Full disclosure: I’m not completely well acquainted with the work of Kanye West, save for half a dozen songs and his very public persona. His egoism almost seems to speak for itself, but there a moments where even I, as someone who rarely listens to rap, understand that there’s more to him than meets the Tweet.
Perhaps part of West’s appeal is his ability to play off of himself intentionally. He has a good sense of humor, and there appears to be a self-awareness in his work, especially in his presentation of his public persona. Kanye West is, to my meager understanding, just as calculated of an artist as Lady Gaga or anyone else.
Spike Jonze, who was first a maestro of the music video before he moved into film, just might be the best person to continue to help hone West’s vaguely Joaquin Phoenix-à-la-I’m Still Here personality. Both Jonze’s cinematic and music video work often focuses on the surreal, environments that exist with a level of meta-awareness. From his Happy Days inspired Weezer video for “Buddy Holly” to the layered world of Being John Malkovich, from the sly smirk of Chris Walken dancing in Fatboy Slim’s “Weapon of Choice” to the literarily surreal Adaptation., Jonze knows how to wink at the audience, but for a reason. In the aforementioned pieces, he’s able to explore (in various amounts of constraint), the power of nostalgia, the Freudian fallacies of desire, and the pain of sensitivity.
It’s true that Jonze’s work has a unique air of sensitivity, and a male one at that. Without resorting to crass stereotypes, he is at once able to explore the agony of sensitivity and the absurdity of the male ego. He lets fragility transcend gender, and this seems to be particularly evident in Her, where his protagonist writes meaningful letters for a living.

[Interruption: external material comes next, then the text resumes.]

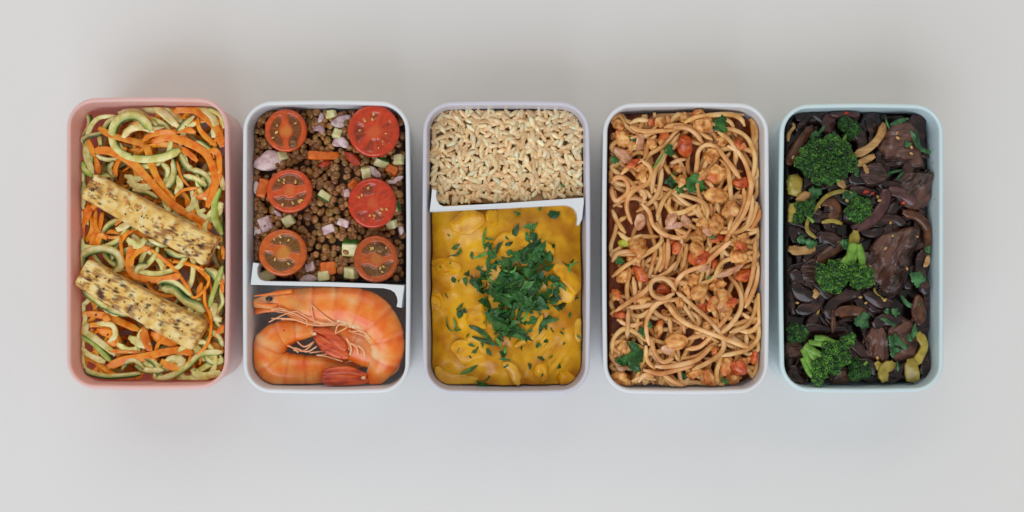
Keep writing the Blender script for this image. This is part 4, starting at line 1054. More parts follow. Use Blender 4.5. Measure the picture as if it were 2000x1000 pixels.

Enter We Were Once a Fairytale, a short film by Jonze starring West. Though initially the two came to the table with separate ideas, with Jonze conceiving a short and West conceiving a music video for “See You in My Nightmares” (off his album 808s & Heartbreak), the two decided to combine the ideas and expand them into an experimental film. (This is one in several music videos that may as well be, and some are, considered short films in their own right, but that’s a topic I’ll return to for another time.)
At eleven minutes, Jonze is able to concisely sketch two portraits of Kanye West: the brash, egomaniacal baby who brags when his song comes on at the club he’s attending, and the crushed, vulnerable hip hop star whom no one actually understands. It’s both self-aggrandizing in a knowing way and incredibly earnest. And, admittedly, kind of weird.
West is drunkenly making a fool of himself at the club, and when he stumbles into an empty room, he finds an attractive woman wearing a leopard print dress. The alcohol has, by this time, taken hold of him, and his depressed demeanor makes a more explicit appearance, as he regresses into a pathetic figure and whimpers. She comforts him, whispering “It’s okay”. The encounter turns sexual, but only a moment or so passes before he wakes up on the couch with the woman nowhere to be found.
In a Lynchian turn of events, he realizes that the brief encounter was a phantasm, simply a manifestation of the comfort and acceptance he wants. He stumbles to the bathroom and begins to vomit red rose petals. He plunges a large, crude knife into his stomach, and more rose petals fall, as if they’re his entrails. He digs through his stomach and finds a little mouse-like creature attached to him via an umbilical cord. He cuts it, placing the animal on the sink and handing it a miniature version of the knife he himself had used. He watches as it commits suicide, and Jonze cuts back to West as he gazes at the small rodent’s corpse.
It’s a strangely impenetrable piece, one that takes joy in being as much of a cipher as its star and director. Formally, it weaves in and out of focus, in a similar drunken stupor to West. It feels on the fly and intimate. But when it hits its final beats, it transforms into something more premeditated and artful. The short’s solemnity becomes visually evident, with low lighting that has a halo-like glow in the room. Its enigmatic title seems to point to a piece or price of fame that, while often explored, is rarely examined in the manner that Jonze and West have presented it. Existential dread for the rich and famous is nothing necessarily new, yet part of the film’s selling point might be understanding that that dread can come from a man whose eccentricities are as well known, if not more so, as his work. But there’s a key emotion that resounds through every frame, making We Were Once a Fairytale feel like a piece of delicate introspection both for Spike Jonze and Kanye West.